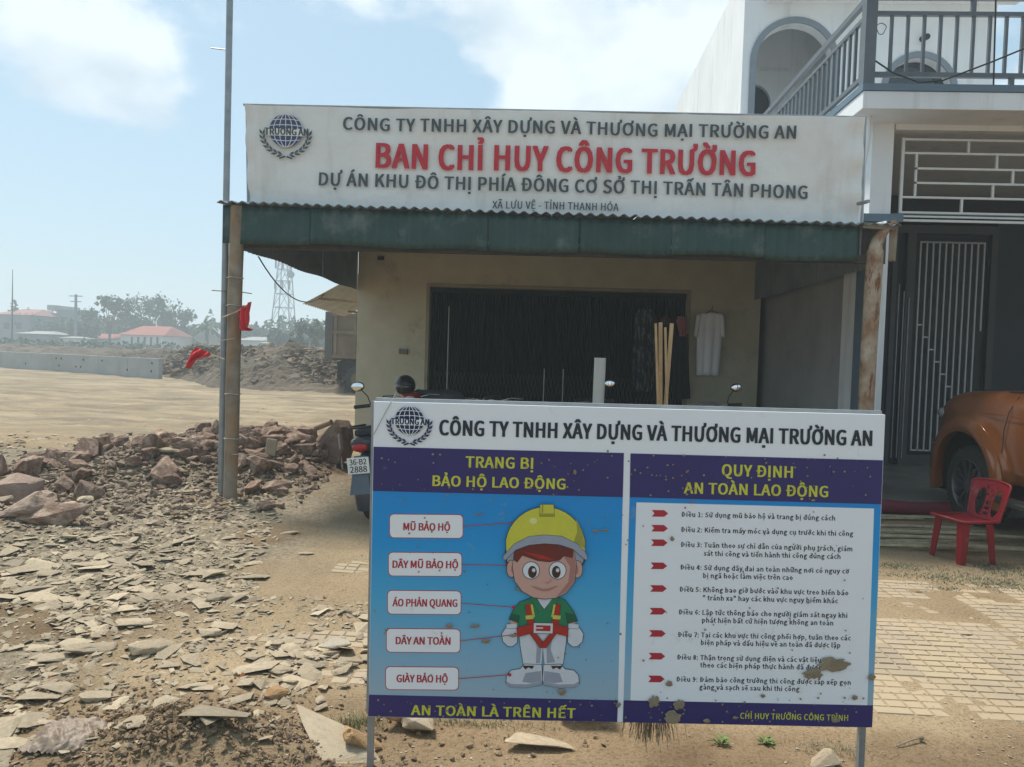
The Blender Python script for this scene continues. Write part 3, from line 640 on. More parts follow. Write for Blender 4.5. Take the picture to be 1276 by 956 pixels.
# printed generic worker
def ink(name, c): return M(name, c, tuple(x*.93 for x in c), sc=30, rough=.45, bump=0)
OUT = ink('outline ink', (.03, .04, .07)); SKIN = ink('skin ink', (.62, .36, .29)); SKD = ink('dark skin ink', (.42, .20, .17)); HAIR = ink('auburn ink', (.17, .03, .02)); YEL = ink('helmet ink', (.66, .62, .06)); YED = ink('olive ink', (.38, .36, .05))
GRN = ink('green ink', (.02, .22, .10)); GRD = ink('dark green ink', (.012, .11, .06)); RED = ink('harness ink', (.45, .03, .02)); WHT = ink('pale ink', (.66, .68, .72)); GRY = ink('grey ink', (.34, .37, .44)); STRP = ink('strap ink', (.62, .60, .10)); BRW = ink('eye ink', (.06, .03, .02))
fig = None; LAY = [.0026]
def cpt(x, y): return (610+x/3.68, 610+y/3.68)
def shp(name, pts, mat, line=0., step=True):
    """a flat printed shape, with an optional dark outline under it"""
    global fig
    if step: LAY[0] += .00013
    cx = sum(p[0] for p in pts)/len(pts); cy = sum(p[1] for p in pts)/len(pts)
    if line:
        q = []
        n = len(pts)
        for i in range(n):
            a, b = pts[i-1], pts[(i+1) % n]; dx, dy = b[0]-a[0], b[1]-a[1]; l_ = sqrt(dx*dx+dy*dy) or 1; nx_, ny_ = dy/l_, -dx/l_
            q.append((pts[i][0]+nx_*line, pts[i][1]+ny_*line))
        area = sum(pts[i-1][0]*pts[i][1]-pts[i][0]*pts[i-1][1] for i in range(n))
        if area < 0: q = [(2*pts[i][0]-q[i][0], 2*pts[i][1]-q[i][1]) for i in range(n)]
        sheet(name+'_outline', [cpt(*p) for p in q], OUT, LAY[0], fig); LAY[0] += .00013
    o = sheet(name, [cpt(*p) for p in pts], mat, LAY[0], fig); return o
def el(cx, cy, rx, ry, a0=0, a1=360, n=28, rot=0):
    pts = []
    for k in range(n+(0 if a1-a0 == 360 else 1)):
        a = R(a0+(a1-a0)*k/n); x, y = rx*cos(a), ry*sin(a); pts.append((cx+x*cos(rot)-y*sin(rot), cy+x*sin(rot)+y*cos(rot)))
    return pts
fig = sheet('printed_worker', [cpt(*p) for p in el(258, 500, 60, 40)], GRD, .0026)
shp('trousers', [(135, 650), (352, 650), (350, 700), (336, 800), (252, 800), (244, 720), (238, 800), (155, 800), (142, 720)], WHT, 3)
shp('trouser_shade', [(200, 660), (238, 712), (232, 795), (212, 795), (216, 720)], GRY); shp('trouser_shade', [(290, 660), (262, 712), (262, 795), (300, 790), (280, 730)], GRY)
for c in (80, 0):
    s_ = -1 if c else 1; f_ = (lambda x: x) if c else (lambda x: 486-x)
    shp('boot', [(f_(x), y) for x, y in ((160, 800), (238, 802), (242, 870), (238, 893), (160, 906), (95, 902), (76, 886), (80, 850), (100, 828), (140, 822))], WHT, 3)
    shp('boot_shade', [(f_(x), y) for x, y in ((165, 840), (236, 830), (238, 878), (190, 886), (150, 880))], GRY)
    shp('sole', [(f_(x), y) for x, y in ((77, 878), (100, 890), (170, 892), (240, 878), (239, 894), (160, 908), (95, 904), (76, 890))], GRY)
    shp('lace', [(f_(x), y) for x, y in ((150, 806), (205, 806), (196, 822), (178, 814), (164, 824))], BRW)
    shp('glove', [(f_(x), y) for x, y in ((80, 625), (120, 622), (128, 660), (126, 700), (104, 718), (84, 716), (62, 695), (57, 660))], WHT, 3)
    shp('glove_cuff', [(f_(x), y) for x, y in ((78, 616), (124, 614), (126, 634), (78, 636))], WHT, 2)
    shp('forearm', [(f_(x), y) for x, y in ((96, 596), (132, 600), (128, 616), (94, 614))], SKIN)
shp('shirt', [(180, 500), (235, 490), (310, 490), (345, 505), (385, 560), (403, 600), (355, 612), (345, 650), (140, 650), (135, 610), (90, 592), (110, 550), (140, 515)], GRN, 3)
shp('sleeve_fold', [(345, 560), (395, 572), (403, 600), (355, 612)], GRD); shp('sleeve_fold', [(100, 565), (140, 575), (135, 608), (90, 592)], GRD)
shp('collar', [(215, 498), (250, 545), (290, 498)], WHT, 2)
shp('collar_flap', [(185, 495), (215, 495), (246, 548), (225, 560)], GRN, 2); shp('collar_flap', [(290, 495), (320, 495), (280, 558), (256, 546)], GRN, 2)
for f_ in ((lambda x: x), (lambda x: 490-x)):
    shp('harness_strap', [(f_(165), 524), (f_(190), 522), (f_(208), 620), (f_(176), 625)], RED, 2); shp('reflective_stripe', [(f_(188), 524), (f_(197), 524), (f_(208), 580), (f_(198), 585)], STRP)
    shp('buckle', [(f_(164), 575), (f_(200), 572), (f_(202), 590), (f_(166), 593)], STRP, 2)
    shp('leg_strap', [(f_(180), 650), (f_(206), 650), (f_(250), 704), (f_(248), 722), (f_(232), 722)], RED, 2)
shp('waist_belt', [(125, 630), (200, 612), (290, 612), (358, 628), (360, 670), (290, 652), (200, 652), (128, 672)], RED, 2)
shp('belt_buckle', [(203, 608), (290, 610), (288, 656), (202, 654)], WHT, 2); shp('buckle_centre', [(213, 618), (280, 620), (278, 646), (212, 644)], RED); shp('buckle_tongue', [(213, 628), (245, 628), (245, 634), (213, 634)], WHT)
shp('helmet_back', el(255, 300, 186, 125), OUT); shp('helmet_inside', el(255, 300, 178, 115), GRY)
shp('ear', el(100, 360, 20, 38), SKIN, 3); shp('ear', el(402, 362, 22, 38), SKIN, 3); shp('ear_shade', el(108, 362, 9, 22), SKD); shp('ear_shade', el(397, 364, 9, 22), SKD)
shp('face', [(115, 270), (385, 270), (396, 340), (388, 420), (350, 470), (300, 493), (250, 497), (200, 490), (150, 462), (116, 415), (106, 350)], SKIN, 3)
shp('face_shade', [(330, 290), (385, 280), (394, 345), (386, 418), (350, 466), (305, 488), (360, 420), (368, 350)], SKD)
shp('hair', [(115, 262), (250, 240), (385, 268), (378, 310), (340, 300), (320, 320), (270, 328), (220, 322), (150, 298), (126, 330), (112, 320)], HAIR, 2)
shp('hair_streak', [(150, 280), (250, 300), (300, 322), (230, 314)], RED)
for x in (190, 311):
    shp('eye_white', el(x, 367, 37, 38), ink('eye white', (.75, .76, .78)), 3); shp('iris', el(x+(6 if x < 250 else -6), 374, 20, 28), BRW); shp('glint', el(x+12-(12 if x > 250 else 0), 366, 8, 9), WHT)
shp('nose', el(264, 410, 13, 12), SKIN); shp('nose_line', [(252, 414), (262, 422), (276, 416), (276, 402), (282, 414), (264, 428)], SKD)
shp('smile', [(188, 436)]+[(188+128*t, 436+26*sin(pi*t)) for t in (.15, .3, .45, .6, .75, .9)]+[(316, 436)]+[(188+128*t, 432+19*sin(pi*t)) for t in (.9, .75, .6, .45, .3, .15)], SKD)
shp('helmet_shell', [(78, 285)]+[(255+182*cos(R(a)), 260+182*sin(R(a))) for a in range(190, 351, 10)]+[(436, 285), (400, 245), (330, 212), (250, 206), (180, 213), (115, 245)], YEL, 3)
shp('helmet_shade', [(395, 130), (424, 190), (437, 270), (400, 244), (385, 235), (400, 190)], YED)
shp('helmet_brim', [(64, 300), (78, 285), (115, 245), (180, 212), (250, 205), (330, 211), (400, 245), (436, 283), (447, 305), (440, 320), (380, 268), (320, 248), (250, 243), (180, 250), (120, 272), (72, 320), (62, 312)], GRY, 2)
shp('helmet_vent', [(232, 66), (292, 66), (296, 118), (230, 118)], YEL, 3); shp('vent_ridge', [(238, 66), (246, 66), (246, 102), (238, 104)], YED); shp('vent_lip', [(230, 106), (296, 106), (296, 118), (230, 118)], YED)
shp('helmet_gloss', el(200, 140, 18, 14), ink('pale yellow ink', (.78, .76, .30)))
# dried mud on the board
mud = M('dried mud', (.34, .27, .18), (.24, .185, .12), sc=40, rough=.95, bump=.4)
def splat(cx, cy, rx, ry, seed, n=22):
    rg = random.Random(seed); m_ = MB()
    pts = [(cx+rx*cos(2*pi*k/n)*(1+rg.uniform(-.28, .28)), cy+ry*sin(2*pi*k/n)*(1+rg.uniform(-.28, .28))) for k in range(n)]
    m_.add([bp(x, y, .0092) for x, y in pts]+[bp(cx, cy, .013)], [(k, (k+1) % n, n) for k in range(n)]); o = m_.build('mud_splash', mud, board, world=True, fix=False, smooth=80)
for k, a in enumerate(((1038, 827, 18, 8.5), (1012, 838, 12, 7.5), (814, 873, 7, 7), (838, 893, 10, 8), (846, 877, 7, 6), (833, 851, 4, 3.5), (1085, 843, 4.5, 3.5), (592, 779, 6, 2.2), (605, 798, 6, 2.5), (560, 779, 5, 2.5), (754, 660, 4, 1.5), (742, 661, 5, 1.5), (700, 861, 5, 4), (640, 791, 5, 2), (645, 733, 4, 1.5), (716, 588, 2, 3), (1012, 623, 3, 1.5), (862, 625, 2, 1.5), (1064, 868, 4, 3), (837, 671, 2.5, 3), (597, 640, 6, 1), (915, 893, 3, 2), (950, 866, 3, 2), (880, 897, 4, 3), (770, 877, 3, 3), (1040, 904-8, 5, 3))): splat(*a, k)
rg = random.Random(5); m_ = MB()
for k in range(330):
    x, y = (rg.uniform(466, 1090), rg.uniform(560, 900)) if k % 2 else (rg.uniform(466, 1090), rg.choice([rg.uniform(566, 618), rg.uniform(868, 898)])); r_ = rg.uniform(.35, 1.5)
    if x > 1085-(y-560)*.02: continue
    n = 7; m_.add([bp(x+r_*cos(2*pi*i/n)*rg.uniform(.7, 1.4), y+r_*sin(2*pi*i/n), .0088) for i in range(n)], [tuple(range(n))])
o = m_.build('mud_specks', mud, board, world=True, fix=False); o['kind'] = 'stuff'
# ------------------------------------------------------------ neighbour's white house
YP = 8.0; NX0 = 3.30; NX1 = 9.2; YG = 11.2; PF = .10
hs = thing('white_house', 'white two storey neighbour house with grey balcony rail and porch grille', 'house', (6.2, YP, 0))
MB().b2((NX0, YP, -.1), (NX0+.22, YP+.24, 4.12)).build('pillar', plaster_white, hs, world=True)
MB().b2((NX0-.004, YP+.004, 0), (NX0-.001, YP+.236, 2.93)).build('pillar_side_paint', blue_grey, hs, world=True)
MB().b2((NX0-.10, YP-.08, 3.04), (NX0+.32, YP+.32, 3.12)).b2((NX0-.05, YP-.04, 2.97), (NX0+.27, YP+.28, 3.04)).build('pillar_capital', blue_grey, hs, world=True)
MB().b2((NX0+.003, YP+.243, -.1), (NX0+.12, YP+.60, 4.02)).build('side_wall_end', plaster_white, hs, world=True)
MB().b2((NX0+.02, YP+.603, -.1), (NX0+.12, YG+.2, 4.1)).b2((NX0+.02, YG+.203, -.1), (NX0+.14, 20, 4.1)).build('side_wall', plaster_grey, hs, world=True)
MB().b2((NX0+.243, YP+.02, 4.02-.0), (NX1, YP+.2, 4.14)).build('lintel', plaster_white, hs, world=True)
p = at(1075, 135, 7.55); SB0 = p.z; SB1 = at(1078, 108, 7.55).z
MB().b2((p.x, 7.55, SB0), (NX1+.3, 13, SB1-.04)).build('balcony_slab', plaster_white, hs, world=True, bev=.006)
MB().b2((p.x-.012, 7.538, SB1-.037), (NX1+.3, 7.75, SB1+.03)).b2((p.x-.012, 7.752, SB1-.037), (p.x+.18, 12.98, SB1+.03)).build('slab_coping', blue_grey, hs, world=True)
rl = MB(); RZ = SB1+.03; RX = p.x+.06; RYf = 7.64
root_r = rl.b2((RX-.05, RYf-.05, RZ), (RX+.06, RYf+.06, RZ+1.05)).b2((RX, RYf-.025, RZ+.86), (NX1, RYf+.025, RZ+.92)).b2((RX, RYf-.02, RZ+.70), (NX1, RYf+.02, RZ+.74)).b2((RX, RYf-.02, RZ+.10), (NX1, RYf+.02, RZ+.145)) \
 .b2((RX-.025, RYf, RZ+.86), (RX+.025, 12.9, RZ+.92)).b2((RX-.02, RYf, RZ+.70), (RX+.02, 12.9, RZ+.74)).b2((RX-.02, RYf, RZ+.10), (RX+.02, 12.9, RZ+.145)).b2((RX-.035, 12.0, RZ), (RX+.035, 12.08, RZ+.98)).build('railing', rail_m, hs, world=True)
bal = MB().b2((-.014, -.014, 0), (.014, .014, .555)).mesh('baluster', rail_m)
ro = wm(root_r).translation
for k in range(34): piece('baluster', bal, root_r, (RX+.22+k*.158-ro.x, RYf-ro.y, RZ+.145-ro.z))
for k in range(34): piece('baluster', bal, root_r, (RX-ro.x, RYf+.16+k*.152-ro.y, RZ+.145-ro.z))
for x in (1.0, 2.2, 3.4): MB().b2((RX+x-.02, RYf-.02, RZ+.74), (RX+x+.02, RYf+.02, RZ+.86)).b2((RX+x+.4-.02, RYf-.02, RZ), (RX+x+.4+.02, RYf+.02, RZ+.10)).build('rail_spacer', rail_m, root_r, world=True)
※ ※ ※
Across the data above, how many lines include the word "world"? Give only the count.

> **Reply**
12